At the same time, coming from a new breed of young sports management and AFL-style footy developers, he emphasised the need to ‘develop a long-term strategy’, to ensure continuing processes which will ensure continuity and lay the base for the future.

He is also conscious that ‘every country has its variations... the Brits with expats coming through, the Danes...who are well established... [and] the Italians, the newest competition. What is also interesting, he remarked, having umpired in the French Cup in June just after his arrival and having seen an English tournament a week later, ‘is the spirit in which game is played, they tackle and bump but they respect each other’, which many of us might contrast with some forms of the game at home. Many are still learning both the skills and the nuances of the rules, he observed. He had seen players thank the umpire for explaining to them a technicality, why a handpass was actually a throw (something I had also observed when explaining to a Finnish player that he could not just bounce the ball and play on when kicking out from after a point). Junior development is an important evolving stage, more advanced in some countries than others, he observed. It is however an important part of the long-term future.

While the position is based in London, which for many Australians (as well as many Englishmen) is more offshore, more splendid isolation than Europe, it makes sense. In terms of football skills a number of Australians with football experience live in or pass through London, as do many Europeans, and the city is one of the major hubs for cheap flights in Europe (e.g.

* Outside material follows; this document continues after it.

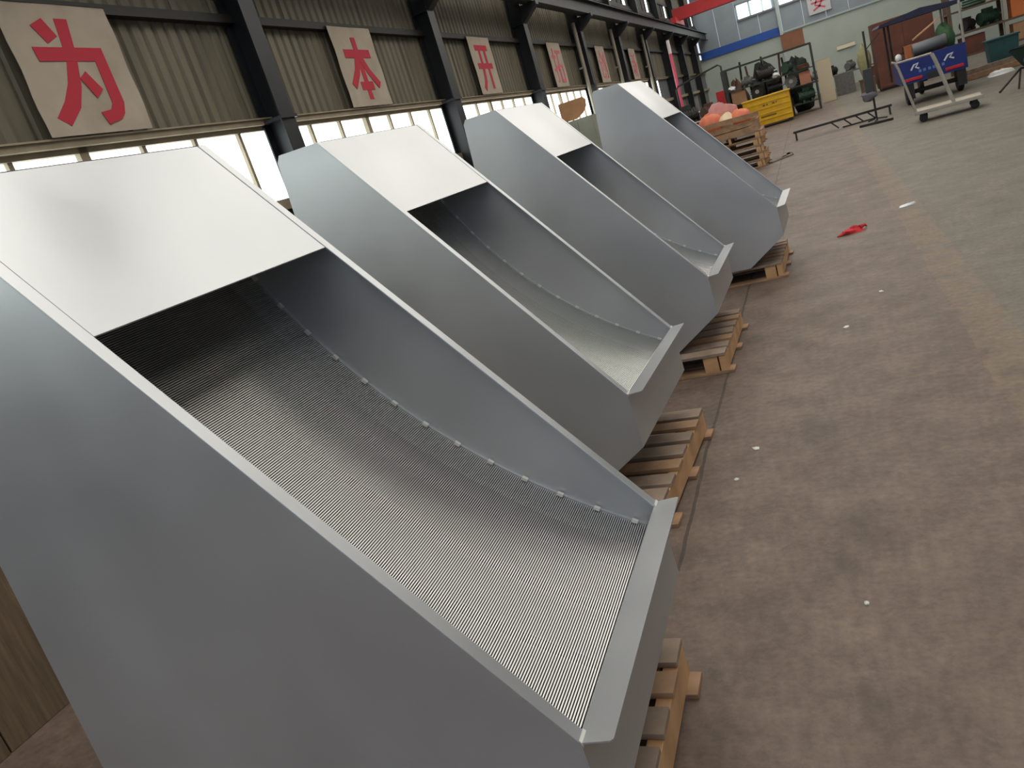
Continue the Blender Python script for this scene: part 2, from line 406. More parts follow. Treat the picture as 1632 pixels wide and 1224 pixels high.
ce = struct(MB().box(XW-0.3, XR+0.3, YF, YB, ZR, ZR+0.12).build('ceiling', mat('roof_sheet', (112, 114, 116), 0.7, var=0.1, scale=1)), 'grey sheet roof with translucent daylight strips')
sk1 = MB().box(-3.2, 3.4, -1.05, 1.05, -0.03, -0.005).mesh('skylight_sheet', M_SKY)
sk2 = MB().box(5.2, 8.6, -0.5, 0.5, -0.03, -0.005).mesh('skylight_sheet', M_SKY)
for k in range(-3, 9):
    y = Y0 + (k+0.5)*BAY
    if YF+0.8 < y < YB-0.8:
        inst('skylight_sheet', sk1, ce, (0, y, ZR)); inst('skylight_sheet', sk2, ce, (0, y, ZR))

# ------------------------------------------------------------------ banners with characters (local: u along the wall, v up)
def stroke(m, pts, w, x0, x1):
    """flat printed stroke along a polyline of (u, v), as a thin slab"""
    n = len(pts); Lp, Rp = [], []
    for i, (u, v) in enumerate(pts):
        a = pts[max(0, i-1)]; b = pts[min(n-1, i+1)]
        du, dv = b[0]-a[0], b[1]-a[1]; l = math.hypot(du, dv) or 1
        k = w/2
        Lp.append((u - dv/l*k, v + du/l*k)); Rp.append((u + dv/l*k, v - du/l*k))
    for i in range(n-1):
        m.prism([Lp[i], Lp[i+1], Rp[i+1], Rp[i]], x0, x1, 'x')
GL = {
 'ben': [[(.5, 1), (.5, 0)], [(.06, .74), (.94, .74)], [(.47, .72), (.30, .45), (.05, .22)], [(.53, .72), (.70, .45), (.95, .22)], [(.28, .22), (.72, .22)]],
 'kai': [[(.10, .92), (.90, .92)], [(.03, .52), (.97, .52)], [(.34, .92), (.34, .45), (.27, .2), (.10, 0)], [(.68, .92), (.68, 0)]],
 'tuo': [[(.03, .76), (.40, .76)], [(.22, 1), (.22, .06), (.10, .04)], [(.02, .36), (.40, .48)], [(.46, .90), (.98, .90)], [(.68, .90), (.60, .6), (.44, .36)], [(.58, .52), (.58, .02)], [(.58, .50), (.92, .50), (.92, .02)], [(.58, .06), (.92, .06)]],
 'chuang': [[(.30, 1), (.18, .78), (.02, .60)], [(.30, .98), (.44, .78), (.60, .64)], [(.18, .58), (.46, .58), (.46, .36), (.38, .34)], [(.18, .58), (.18, .08), (.54, .08), (.54, .22)], [(.72, .86), (.72, .26)], [(.94, .98), (.94, .04), (.80, .06)]],
 'xin': [[(.26, 1), (.26, .9)], [(.05, .86), (.50, .86)], [(.15, .78), (.18, .68)], [(.38, .78), (.34, .68)], [(.02, .62), (.52, .62)], [(.04, .44), (.50, .44)], [(.27, .62), (.27, .02)], [(.22, .36), (.06, .14)], [(.32, .36), (.48, .20)], [(.92, .94), (.62, .84)], [(.62, .84), (.62, .4), (.52, .02)], [(.62, .56), (.98, .56)], [(.84, .56), (.84, 0)]],
 'an': [[(.5, 1), (.5, .86)], [(.06, .66), (.06, .82), (.94, .82), (.94, .66)], [(.42, .72), (.26, .34), (.86, .04)], [(.70, .48), (.52, .2), (.10, .02)], [(.02, .48), (.98, .48)]],
}
WEI = [[(4.30,3.41),(4.41,3.46),(4.48,3.34),(4.38,3.29)],
 [(4.51,3.46),(4.62,3.46),(4.585,3.27),(4.56,3.17),(4.50,2.99),(4.42,2.85),(4.28,2.73),(4.19,2.79),(4.31,2.90),(4.40,3.02),(4.47,3.17),(4.49,3.29)],
 [(4.24,3.265),(4.82,3.265),(4.82,3.17),(4.25,3.17)],
 [(4.72,3.20),(4.82,3.20),(4.825,2.87),(4.79,2.79),(4.74,2.75),(4.61,2.72),(4.58,2.81),(4.68,2.825),(4.715,2.87)],
 [(4.52,3.05),(4.59,3.10),(4.68,2.97),(4.60,2.91)]]
def banner(yc, label, glyph, sw, red, zc0=2.665, zc1=3.57, w=0.93):
    m = MB(); nu, nv = 12, 10; vs = []
    for j in range(nv+1):
        for i_ in range(nu+1):
            u = (i_/nu-0.5)*w*(1+0.015*math.sin(j*1.3+yc)); v = zc0 + (zc1-zc0)*j/nv
            x = 0.003*math.sin(u*9+yc)*math.sin(j*0.55+0.4)
            vs.append((x, u, v))
    k = len(vs); vs += [(x-0.004, u, v) for x, u, v in vs]
    fs = []
    for j in range(nv):
        for i_ in range(nu):
            a = j*(nu+1)+i_; fs += [(a, a+1, a+nu+2, a+nu+1), (k+a, k+a+nu+1, k+a+nu+2, k+a+1)]
    for j in range(nv):
        a = j*(nu+1); fs += [(a, a+nu+1, k+a+nu+1, k+a)]; a += nu; fs += [(a, k+a, k+a+nu+1, a+nu+1)]
    m.add(vs, fs)
    b = m.build('hanging_banner', M_CLOTH, None, True)
    b.location = (XW+0.085, yc, 0)
    tag(b, label, 'banner', 'slogan banners along the left wall')
    g = MB()
    if glyph == 'wei':
        for q, poly in enumerate(WEI): g.prism([(u-yc, v) for u, v in poly], 0.002, 0.0045+0.0004*q, 'x')
    else:
        for q, st in enumerate(GL[glyph]): stroke(g, [((u-0.5)*0.66, 2.74+v*0.70) for u, v in st], sw, 0.002, 0.0045+0.0004*q)
    g.build('printed_character', red, b)
    e = MB()
    e.bar((0.0, -w/2, zc1-0.005), (0.0, w/2, zc1-0.005), 0.012); e.build('hem_rod', M_PURLIN, b)
    return b
banner(4.545, 'nearest cloth banner with the bold red character 为, top left corner', 'wei', 0.1, M_RED)
banner(8.55, 'cloth banner with the red character 本, second from the left', 'ben', 0.095, M_RED)
banner(12.53, 'cloth banner with the red character 开, third from the left', 'kai', 0.085, M_RED)
banner(16.72, 'narrow-looking banner with the faded red character 拓', 'tuo', 0.06, M_PINKRED)
banner(20.80, 'faded banner with the pinkish character 创 above the far machine', 'chuang', 0.06, M_PINKRED)
banner(24.90, 'farthest wall banner with the faded character 新', 'xin', 0.05, M_PINKRED)
# banner on the back wall
b = MB().box(-0.5, 0.5, -0.006, 0.006, 0, 1.0).build('hanging_banner', mat('pale_banner', (196, 196, 200), 0.8))
b.location = (0.98, YB-0.10, 3.62); tag(b, 'pale banner with the pink character 安 high on the back wall', 'banner')
g = MB()
for st in GL['an']:
    tmp = MB(); stroke(tmp, [((u-0.5)*0.7, 0.14+v*0.72) for u, v in st], 0.085, 0.0, 0.004)
    g.add([(y, -x-0.007, z) for x, y, z in tmp.v], tmp.f)
g.build('printed_character', M_PINKRED, b)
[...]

Easyjet, Ryanair and beyond).

Challenges and Difficulties

Peter Romaniw’s job, working with the local football lovers and leagues, is that shared by many people around the world, and even in parts of Australia, to show that footy may not be the biggest game around the map, but it is actually ‘the best game’. While sometimes it sells itself, since it also faces as Mike Gouteff, of the Czech AFL, remarks in Prague, the ‘YouTube effect’, the view that it is just aggro due to clips of big hits and biffo, selling the game is not always easy. Even in the UK a prevalent image is of wild colonials playing a violent game with ‘no rules’, both the product of English prejudice and of the 1987 Battle of Britain between Carlton and North Melbourne at the Oval when biffo was the order of the day.

Resources, Co-ordination, Co-operation… Big Questions for the Future

It may be appropriate for an observer to comment on the next stages, one of developing new territories and consolidating the existing competitions which face generational change on and off the field. While none of the many people who have worked hard to develop Australian Football in Europe (or on any of the other continents) expect that ‘cargo’ will come in big planes, for there have been no cargo cults, the future may depend on the mix – local work, European leagues and regional competitions and AFL resources. Only when all three work together will the long-term future be secured.